» **EXERCISE INSTRUCTIONS**
Search the material below for the string "script" and list each line that holds it.

» **SUPPLIED DATA**
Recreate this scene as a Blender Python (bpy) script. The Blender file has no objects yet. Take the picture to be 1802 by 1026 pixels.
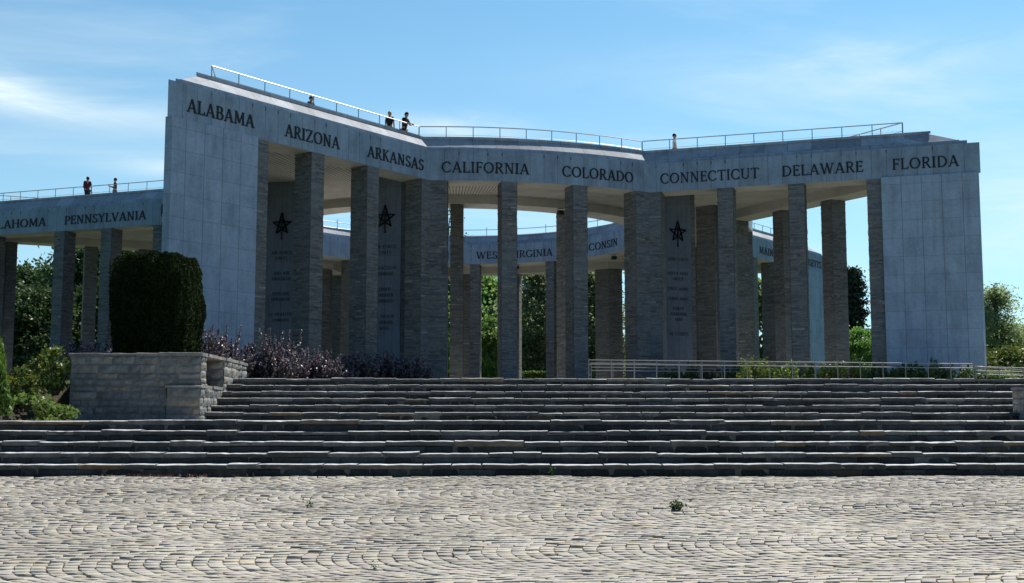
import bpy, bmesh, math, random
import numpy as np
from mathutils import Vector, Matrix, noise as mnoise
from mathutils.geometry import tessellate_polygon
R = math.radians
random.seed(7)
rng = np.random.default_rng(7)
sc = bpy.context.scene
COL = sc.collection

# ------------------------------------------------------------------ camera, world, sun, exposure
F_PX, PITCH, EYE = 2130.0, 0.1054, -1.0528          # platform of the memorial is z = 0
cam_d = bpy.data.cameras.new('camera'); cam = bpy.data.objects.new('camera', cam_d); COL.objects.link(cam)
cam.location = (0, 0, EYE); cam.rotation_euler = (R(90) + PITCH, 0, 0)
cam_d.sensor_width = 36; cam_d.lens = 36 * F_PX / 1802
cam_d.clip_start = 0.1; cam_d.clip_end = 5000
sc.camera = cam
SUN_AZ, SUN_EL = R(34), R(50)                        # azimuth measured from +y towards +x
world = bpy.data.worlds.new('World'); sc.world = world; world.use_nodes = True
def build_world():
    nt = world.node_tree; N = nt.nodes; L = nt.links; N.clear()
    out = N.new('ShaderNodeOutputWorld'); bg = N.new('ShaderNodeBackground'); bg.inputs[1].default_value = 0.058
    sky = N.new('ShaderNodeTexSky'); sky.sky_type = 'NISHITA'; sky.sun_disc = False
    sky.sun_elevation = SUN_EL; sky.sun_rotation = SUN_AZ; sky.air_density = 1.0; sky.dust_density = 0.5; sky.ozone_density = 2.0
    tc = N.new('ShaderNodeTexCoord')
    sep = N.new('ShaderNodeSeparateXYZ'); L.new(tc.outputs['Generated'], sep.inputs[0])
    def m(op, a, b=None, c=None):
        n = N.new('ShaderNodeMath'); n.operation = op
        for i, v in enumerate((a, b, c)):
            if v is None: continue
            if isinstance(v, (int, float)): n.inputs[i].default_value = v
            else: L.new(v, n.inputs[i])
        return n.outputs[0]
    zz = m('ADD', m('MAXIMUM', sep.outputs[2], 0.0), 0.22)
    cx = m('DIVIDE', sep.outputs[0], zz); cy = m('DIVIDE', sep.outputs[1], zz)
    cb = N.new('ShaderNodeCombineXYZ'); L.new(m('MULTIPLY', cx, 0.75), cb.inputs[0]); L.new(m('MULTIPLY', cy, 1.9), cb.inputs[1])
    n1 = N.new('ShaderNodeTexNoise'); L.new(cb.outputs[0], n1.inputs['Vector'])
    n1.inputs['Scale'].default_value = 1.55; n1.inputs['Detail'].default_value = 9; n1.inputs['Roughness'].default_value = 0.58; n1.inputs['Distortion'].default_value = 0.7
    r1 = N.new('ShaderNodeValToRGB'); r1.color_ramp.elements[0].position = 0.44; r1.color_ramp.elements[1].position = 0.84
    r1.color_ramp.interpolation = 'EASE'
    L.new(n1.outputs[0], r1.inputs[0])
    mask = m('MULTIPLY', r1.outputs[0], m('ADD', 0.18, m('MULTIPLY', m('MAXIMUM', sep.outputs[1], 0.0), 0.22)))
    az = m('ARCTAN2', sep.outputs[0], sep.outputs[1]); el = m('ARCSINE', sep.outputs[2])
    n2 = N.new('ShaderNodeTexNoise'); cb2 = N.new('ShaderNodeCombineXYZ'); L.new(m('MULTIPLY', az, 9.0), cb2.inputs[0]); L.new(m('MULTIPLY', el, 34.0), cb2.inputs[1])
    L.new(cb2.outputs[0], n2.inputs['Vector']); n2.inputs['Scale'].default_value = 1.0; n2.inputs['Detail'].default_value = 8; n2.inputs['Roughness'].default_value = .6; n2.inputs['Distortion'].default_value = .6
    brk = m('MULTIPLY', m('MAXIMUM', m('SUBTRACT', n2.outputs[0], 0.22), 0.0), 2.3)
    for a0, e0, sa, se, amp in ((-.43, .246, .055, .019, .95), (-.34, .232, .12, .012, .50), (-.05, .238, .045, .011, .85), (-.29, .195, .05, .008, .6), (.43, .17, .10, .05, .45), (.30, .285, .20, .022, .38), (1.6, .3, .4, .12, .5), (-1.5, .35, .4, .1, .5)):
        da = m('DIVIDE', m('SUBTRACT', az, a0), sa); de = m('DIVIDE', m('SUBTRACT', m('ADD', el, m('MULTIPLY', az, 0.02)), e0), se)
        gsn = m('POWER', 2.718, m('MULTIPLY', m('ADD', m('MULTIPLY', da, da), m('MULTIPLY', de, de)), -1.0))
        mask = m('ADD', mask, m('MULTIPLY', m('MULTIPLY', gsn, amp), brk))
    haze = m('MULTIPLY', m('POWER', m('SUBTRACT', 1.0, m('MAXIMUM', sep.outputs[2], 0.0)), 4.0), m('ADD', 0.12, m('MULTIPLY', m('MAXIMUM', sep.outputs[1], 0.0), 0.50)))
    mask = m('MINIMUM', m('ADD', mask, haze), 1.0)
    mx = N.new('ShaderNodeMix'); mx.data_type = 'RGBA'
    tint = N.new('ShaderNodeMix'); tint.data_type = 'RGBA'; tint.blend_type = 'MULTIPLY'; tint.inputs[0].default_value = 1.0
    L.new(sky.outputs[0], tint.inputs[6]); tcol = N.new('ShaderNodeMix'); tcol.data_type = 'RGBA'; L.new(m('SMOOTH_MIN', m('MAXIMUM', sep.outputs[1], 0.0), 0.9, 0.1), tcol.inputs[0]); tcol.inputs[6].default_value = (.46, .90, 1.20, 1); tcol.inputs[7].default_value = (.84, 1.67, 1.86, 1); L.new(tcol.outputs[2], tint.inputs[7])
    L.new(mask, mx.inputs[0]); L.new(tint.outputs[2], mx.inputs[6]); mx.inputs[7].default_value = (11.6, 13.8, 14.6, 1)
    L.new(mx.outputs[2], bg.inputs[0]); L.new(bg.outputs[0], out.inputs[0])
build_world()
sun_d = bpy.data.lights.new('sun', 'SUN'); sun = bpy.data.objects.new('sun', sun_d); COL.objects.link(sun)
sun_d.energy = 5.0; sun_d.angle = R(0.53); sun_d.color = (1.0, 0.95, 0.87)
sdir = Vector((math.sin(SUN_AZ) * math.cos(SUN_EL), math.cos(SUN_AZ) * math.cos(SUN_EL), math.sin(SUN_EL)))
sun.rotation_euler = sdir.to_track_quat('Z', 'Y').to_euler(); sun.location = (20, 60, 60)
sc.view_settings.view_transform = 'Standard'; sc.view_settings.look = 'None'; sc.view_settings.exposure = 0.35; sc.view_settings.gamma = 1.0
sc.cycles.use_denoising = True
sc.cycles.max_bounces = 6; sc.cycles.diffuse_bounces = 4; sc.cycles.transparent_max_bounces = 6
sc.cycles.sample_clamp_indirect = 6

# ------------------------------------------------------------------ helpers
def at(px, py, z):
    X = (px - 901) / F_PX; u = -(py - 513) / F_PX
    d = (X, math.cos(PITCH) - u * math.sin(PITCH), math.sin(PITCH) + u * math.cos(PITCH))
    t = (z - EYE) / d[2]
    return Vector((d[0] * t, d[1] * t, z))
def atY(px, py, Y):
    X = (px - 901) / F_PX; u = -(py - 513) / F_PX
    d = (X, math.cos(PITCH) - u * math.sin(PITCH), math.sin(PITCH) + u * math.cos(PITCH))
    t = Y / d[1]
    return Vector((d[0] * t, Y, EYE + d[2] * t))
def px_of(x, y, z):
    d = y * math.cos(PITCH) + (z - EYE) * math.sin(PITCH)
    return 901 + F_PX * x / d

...

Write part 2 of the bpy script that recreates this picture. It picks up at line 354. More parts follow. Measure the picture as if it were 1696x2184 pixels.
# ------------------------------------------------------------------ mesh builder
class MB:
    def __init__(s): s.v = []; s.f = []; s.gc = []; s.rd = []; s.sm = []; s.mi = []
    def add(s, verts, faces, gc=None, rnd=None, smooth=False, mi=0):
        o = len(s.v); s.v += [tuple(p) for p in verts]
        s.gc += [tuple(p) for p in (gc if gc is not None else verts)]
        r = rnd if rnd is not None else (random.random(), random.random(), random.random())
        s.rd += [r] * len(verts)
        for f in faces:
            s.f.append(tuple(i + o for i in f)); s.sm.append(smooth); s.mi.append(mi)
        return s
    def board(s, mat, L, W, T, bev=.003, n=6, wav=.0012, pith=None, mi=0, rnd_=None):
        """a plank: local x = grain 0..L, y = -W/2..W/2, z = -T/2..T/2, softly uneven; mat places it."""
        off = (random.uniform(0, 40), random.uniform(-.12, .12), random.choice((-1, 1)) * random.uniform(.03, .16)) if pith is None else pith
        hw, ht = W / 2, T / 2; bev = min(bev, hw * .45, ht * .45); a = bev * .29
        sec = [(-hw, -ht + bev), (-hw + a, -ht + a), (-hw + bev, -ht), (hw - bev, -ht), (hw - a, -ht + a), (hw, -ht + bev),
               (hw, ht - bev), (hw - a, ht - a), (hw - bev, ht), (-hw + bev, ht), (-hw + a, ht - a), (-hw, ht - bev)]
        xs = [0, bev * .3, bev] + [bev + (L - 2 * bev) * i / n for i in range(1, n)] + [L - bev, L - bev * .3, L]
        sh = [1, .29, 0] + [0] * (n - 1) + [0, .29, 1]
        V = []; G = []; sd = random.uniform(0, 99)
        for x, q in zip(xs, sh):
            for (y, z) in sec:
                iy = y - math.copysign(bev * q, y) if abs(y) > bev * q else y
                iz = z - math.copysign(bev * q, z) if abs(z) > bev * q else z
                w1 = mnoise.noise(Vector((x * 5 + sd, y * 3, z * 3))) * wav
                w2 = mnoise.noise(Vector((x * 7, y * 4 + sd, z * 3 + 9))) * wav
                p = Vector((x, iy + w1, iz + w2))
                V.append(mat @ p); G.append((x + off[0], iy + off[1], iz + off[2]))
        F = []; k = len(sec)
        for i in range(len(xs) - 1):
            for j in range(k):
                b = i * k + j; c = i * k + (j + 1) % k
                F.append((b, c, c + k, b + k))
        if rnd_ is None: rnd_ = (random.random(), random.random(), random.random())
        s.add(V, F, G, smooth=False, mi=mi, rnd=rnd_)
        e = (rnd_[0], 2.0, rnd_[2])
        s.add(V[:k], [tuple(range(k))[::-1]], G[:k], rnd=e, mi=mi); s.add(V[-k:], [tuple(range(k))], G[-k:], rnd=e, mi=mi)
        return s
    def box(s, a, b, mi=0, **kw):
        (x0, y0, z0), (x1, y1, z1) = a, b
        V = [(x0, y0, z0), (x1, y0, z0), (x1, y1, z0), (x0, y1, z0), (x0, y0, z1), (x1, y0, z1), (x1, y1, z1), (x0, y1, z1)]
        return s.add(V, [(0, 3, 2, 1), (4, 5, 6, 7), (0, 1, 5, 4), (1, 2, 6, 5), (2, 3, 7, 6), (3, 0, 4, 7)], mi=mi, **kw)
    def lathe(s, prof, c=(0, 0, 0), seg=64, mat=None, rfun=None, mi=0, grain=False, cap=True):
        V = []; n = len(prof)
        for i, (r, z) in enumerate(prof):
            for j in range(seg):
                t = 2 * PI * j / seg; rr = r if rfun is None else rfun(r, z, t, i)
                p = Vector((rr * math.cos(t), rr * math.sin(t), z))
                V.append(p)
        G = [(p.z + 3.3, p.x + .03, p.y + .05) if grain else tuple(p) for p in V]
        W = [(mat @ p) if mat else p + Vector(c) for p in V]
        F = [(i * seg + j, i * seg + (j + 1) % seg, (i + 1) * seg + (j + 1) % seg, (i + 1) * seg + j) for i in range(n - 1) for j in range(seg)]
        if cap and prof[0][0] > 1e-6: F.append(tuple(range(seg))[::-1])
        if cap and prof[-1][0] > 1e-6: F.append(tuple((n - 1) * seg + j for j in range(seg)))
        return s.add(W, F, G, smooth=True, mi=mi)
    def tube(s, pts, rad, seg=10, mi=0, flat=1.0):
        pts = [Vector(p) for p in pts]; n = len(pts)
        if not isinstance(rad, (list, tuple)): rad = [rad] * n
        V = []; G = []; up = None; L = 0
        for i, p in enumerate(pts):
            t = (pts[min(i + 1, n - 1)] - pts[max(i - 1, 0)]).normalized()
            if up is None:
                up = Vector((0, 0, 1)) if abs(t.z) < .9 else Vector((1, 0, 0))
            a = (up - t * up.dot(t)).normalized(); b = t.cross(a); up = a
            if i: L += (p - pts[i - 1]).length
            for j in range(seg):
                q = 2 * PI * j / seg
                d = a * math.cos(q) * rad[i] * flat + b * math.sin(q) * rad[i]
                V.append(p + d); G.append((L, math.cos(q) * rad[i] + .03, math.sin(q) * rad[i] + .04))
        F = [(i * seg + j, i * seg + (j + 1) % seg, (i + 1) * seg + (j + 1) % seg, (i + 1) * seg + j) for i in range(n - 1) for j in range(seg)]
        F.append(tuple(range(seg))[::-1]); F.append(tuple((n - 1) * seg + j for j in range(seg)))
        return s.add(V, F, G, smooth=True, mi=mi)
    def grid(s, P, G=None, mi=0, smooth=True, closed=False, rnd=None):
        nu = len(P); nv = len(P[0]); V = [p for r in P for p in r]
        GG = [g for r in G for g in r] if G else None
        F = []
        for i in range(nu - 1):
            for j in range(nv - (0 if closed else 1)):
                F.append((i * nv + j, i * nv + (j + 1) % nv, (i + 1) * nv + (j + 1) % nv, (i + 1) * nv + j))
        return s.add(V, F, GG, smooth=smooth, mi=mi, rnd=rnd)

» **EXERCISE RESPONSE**
Recreate this scene as a Blender Python (bpy) script. The Blender file has no objects yet. Take the picture to be 1802 by 1026 pixels.
Write part 2 of the bpy script that recreates this picture. It picks up at line 354. More parts follow. Measure the picture as if it were 1696x2184 pixels.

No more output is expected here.